Before you hit the studio, what should you do? What are the essentials for you (or your band) to make the best music you can possibly record in the time you have? In short, be prepared. However, what does that mean? Common sense really, but here goes:

Know your material

It sounds ludicrous to think that people would pay money and turn up at a studio without knowing the material that they want to record. It happens sometimes. Don’t do this. Recording can be immensely good fun or it can be a brutal, taxing nightmare. Turning up and hoping that you can just fumble through it is generally when things go wrong. Take the time as a band to listen to each others parts and vocals to make sure they fit. Record your rehearsals to check that you are where you want to be. Nobody wants to have to try and fix a problem of not really knowing their own material before they get in. Lyrics especially can become problematic if they have to be changed on the day. It all wastes your time and can become a source of stress for people in the session.

Maintain your instruments/amps/gear

Again, most people wouldn’t think this, but you’d be surprised that sometimes people turn up with guitars which aren’t intonated properly, drum kits with battered skins. Obviously this affects the end result drastically. Dead bass strings will always sound dead and if you don’t want that, you have to change them. Unless you want a dull drum sound, fresh skins and tuning are the order of the day. The worst example of this is cracked cymbals which under any circumstance will always sound awful.

Bring spares of everything

Spare strings, tools to adjust your instruments, spare drum heads, spare batteries for any effect pedals/active circuits. The more prepared you are for something to go wrong, the less likely you will be anything other than mildly irritated if it happens and disaster will be averted.

Make sure you’re in top condition

Maybe going out partying the night before wasn’t a good idea. Trying to get your best work down can sometimes involve a great deal of effort for people. Do you really want to try it with a hangover? Plus, don’t get drunk in the studio. In over 20 years of me playing I have never, ever seen anyone record or play better drunk than sober. You might think you have, but the recording never lies.
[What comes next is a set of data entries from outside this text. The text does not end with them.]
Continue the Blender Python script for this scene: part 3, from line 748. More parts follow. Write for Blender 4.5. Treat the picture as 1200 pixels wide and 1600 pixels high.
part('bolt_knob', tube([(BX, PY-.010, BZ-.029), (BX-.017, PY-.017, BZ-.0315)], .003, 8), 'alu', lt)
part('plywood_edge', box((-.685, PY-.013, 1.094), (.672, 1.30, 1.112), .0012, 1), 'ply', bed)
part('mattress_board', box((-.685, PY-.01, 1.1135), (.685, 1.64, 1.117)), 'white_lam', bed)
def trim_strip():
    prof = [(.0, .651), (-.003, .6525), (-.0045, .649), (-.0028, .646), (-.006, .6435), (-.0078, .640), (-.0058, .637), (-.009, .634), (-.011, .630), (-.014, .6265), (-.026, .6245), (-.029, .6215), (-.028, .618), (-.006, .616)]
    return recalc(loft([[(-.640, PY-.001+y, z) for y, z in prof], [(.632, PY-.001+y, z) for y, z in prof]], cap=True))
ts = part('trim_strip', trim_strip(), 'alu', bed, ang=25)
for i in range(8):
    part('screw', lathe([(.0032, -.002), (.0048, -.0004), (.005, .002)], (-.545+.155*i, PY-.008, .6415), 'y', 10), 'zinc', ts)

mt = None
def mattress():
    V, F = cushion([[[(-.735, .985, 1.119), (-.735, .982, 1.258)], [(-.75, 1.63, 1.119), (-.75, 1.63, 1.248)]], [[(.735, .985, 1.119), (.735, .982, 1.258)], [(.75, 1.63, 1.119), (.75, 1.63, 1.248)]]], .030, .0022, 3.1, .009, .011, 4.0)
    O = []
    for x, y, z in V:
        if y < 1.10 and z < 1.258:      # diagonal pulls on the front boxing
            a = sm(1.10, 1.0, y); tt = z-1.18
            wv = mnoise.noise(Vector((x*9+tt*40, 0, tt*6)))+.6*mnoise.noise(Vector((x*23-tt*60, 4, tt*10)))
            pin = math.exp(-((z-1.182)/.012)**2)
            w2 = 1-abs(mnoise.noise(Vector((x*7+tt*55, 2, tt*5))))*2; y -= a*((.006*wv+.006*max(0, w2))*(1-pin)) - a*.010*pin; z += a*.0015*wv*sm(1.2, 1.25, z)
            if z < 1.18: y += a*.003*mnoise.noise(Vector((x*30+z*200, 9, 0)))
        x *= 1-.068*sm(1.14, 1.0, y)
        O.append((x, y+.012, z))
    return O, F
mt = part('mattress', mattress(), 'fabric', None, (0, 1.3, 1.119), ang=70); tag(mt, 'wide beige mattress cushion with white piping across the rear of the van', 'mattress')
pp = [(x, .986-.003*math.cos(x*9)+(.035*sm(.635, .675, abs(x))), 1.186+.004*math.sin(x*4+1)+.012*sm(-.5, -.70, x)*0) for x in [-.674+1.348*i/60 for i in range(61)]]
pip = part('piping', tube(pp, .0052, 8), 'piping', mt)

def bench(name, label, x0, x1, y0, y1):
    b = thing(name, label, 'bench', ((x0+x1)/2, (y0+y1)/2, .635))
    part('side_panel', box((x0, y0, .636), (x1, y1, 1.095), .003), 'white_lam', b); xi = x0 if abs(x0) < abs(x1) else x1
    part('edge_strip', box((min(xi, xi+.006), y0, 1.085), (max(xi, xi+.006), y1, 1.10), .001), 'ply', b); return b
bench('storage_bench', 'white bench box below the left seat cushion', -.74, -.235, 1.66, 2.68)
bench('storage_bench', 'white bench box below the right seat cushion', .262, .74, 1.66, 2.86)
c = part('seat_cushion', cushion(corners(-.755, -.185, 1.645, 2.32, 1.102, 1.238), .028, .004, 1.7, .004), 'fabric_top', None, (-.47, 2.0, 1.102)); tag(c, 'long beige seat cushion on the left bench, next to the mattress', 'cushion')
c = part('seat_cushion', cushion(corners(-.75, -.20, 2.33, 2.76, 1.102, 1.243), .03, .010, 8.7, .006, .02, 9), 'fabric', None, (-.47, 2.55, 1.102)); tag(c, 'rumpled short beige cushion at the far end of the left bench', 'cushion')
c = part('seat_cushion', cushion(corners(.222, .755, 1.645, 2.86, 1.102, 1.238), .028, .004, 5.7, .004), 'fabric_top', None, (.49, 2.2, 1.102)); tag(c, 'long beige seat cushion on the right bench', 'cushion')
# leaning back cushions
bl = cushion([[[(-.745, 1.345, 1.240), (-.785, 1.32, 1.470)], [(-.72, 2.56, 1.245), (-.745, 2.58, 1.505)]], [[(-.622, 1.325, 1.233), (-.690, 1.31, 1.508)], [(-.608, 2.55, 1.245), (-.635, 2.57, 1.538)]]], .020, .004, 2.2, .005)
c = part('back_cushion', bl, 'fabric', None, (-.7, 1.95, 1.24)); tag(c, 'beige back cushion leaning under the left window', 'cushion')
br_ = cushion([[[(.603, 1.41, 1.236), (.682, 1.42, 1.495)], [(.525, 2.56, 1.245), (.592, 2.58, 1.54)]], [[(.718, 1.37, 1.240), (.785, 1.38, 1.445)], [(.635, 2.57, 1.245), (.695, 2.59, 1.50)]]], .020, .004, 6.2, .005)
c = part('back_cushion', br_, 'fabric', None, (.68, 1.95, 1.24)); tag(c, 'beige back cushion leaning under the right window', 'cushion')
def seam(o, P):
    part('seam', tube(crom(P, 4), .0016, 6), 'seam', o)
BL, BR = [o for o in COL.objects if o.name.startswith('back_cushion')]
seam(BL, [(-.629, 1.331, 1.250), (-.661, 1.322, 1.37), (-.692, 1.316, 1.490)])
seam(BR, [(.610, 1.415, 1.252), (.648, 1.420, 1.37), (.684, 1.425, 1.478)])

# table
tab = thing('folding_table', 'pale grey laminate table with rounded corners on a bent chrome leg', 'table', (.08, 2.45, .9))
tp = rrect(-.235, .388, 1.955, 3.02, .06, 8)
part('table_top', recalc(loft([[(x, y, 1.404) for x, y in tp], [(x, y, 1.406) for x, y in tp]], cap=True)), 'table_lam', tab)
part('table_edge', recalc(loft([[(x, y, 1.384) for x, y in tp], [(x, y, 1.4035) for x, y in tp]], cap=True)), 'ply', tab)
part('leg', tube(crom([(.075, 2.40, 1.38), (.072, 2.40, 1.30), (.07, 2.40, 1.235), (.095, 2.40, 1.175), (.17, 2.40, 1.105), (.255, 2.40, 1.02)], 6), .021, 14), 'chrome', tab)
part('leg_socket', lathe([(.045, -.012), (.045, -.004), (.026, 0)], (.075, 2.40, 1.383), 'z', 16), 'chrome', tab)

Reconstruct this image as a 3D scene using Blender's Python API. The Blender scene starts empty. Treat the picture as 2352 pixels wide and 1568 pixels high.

Have a vision in mind and make it known

This is simple. What do you want to sound like? Have you told your producer? Have you sent any reference tracks with the kind of thing you might like to sound like? The more information you can give, the more you’ll all be on the same page and pulling in the direction you want to go in.

Bring guide tracks

If you can record a guide guitar at the chosen bpm, especially if your material is very twisty (e.g. progressive metal) this can save you hours and hours of tedious working out. I’ve done this on occasion and if it’s complicated material it can take longer to work out the click track than it does to record the drums.

Know your limits

In most things there will be a certain amount of compromise. How much time can you devote to the project? What’s your budget? What sort of quality are you expecting? Obviously, you’re not going to get a result like your album has been produced by Brian Eno or Quincy Jones if you pay your mate £50 or if you expect to record a 10 song album in a day. I like to think that there’s a happy medium for this where people can get a professional product that they are proud of without having to spend their life savings or working on the album for a decade. Recording should be something that brings out the best in your music and makes it sound as good as it possibly can. The excitement, the changes of texture, the overall feeling you get when you hear it. You can make it easier for yourself to sound your best. Do your homework and turn up prepared.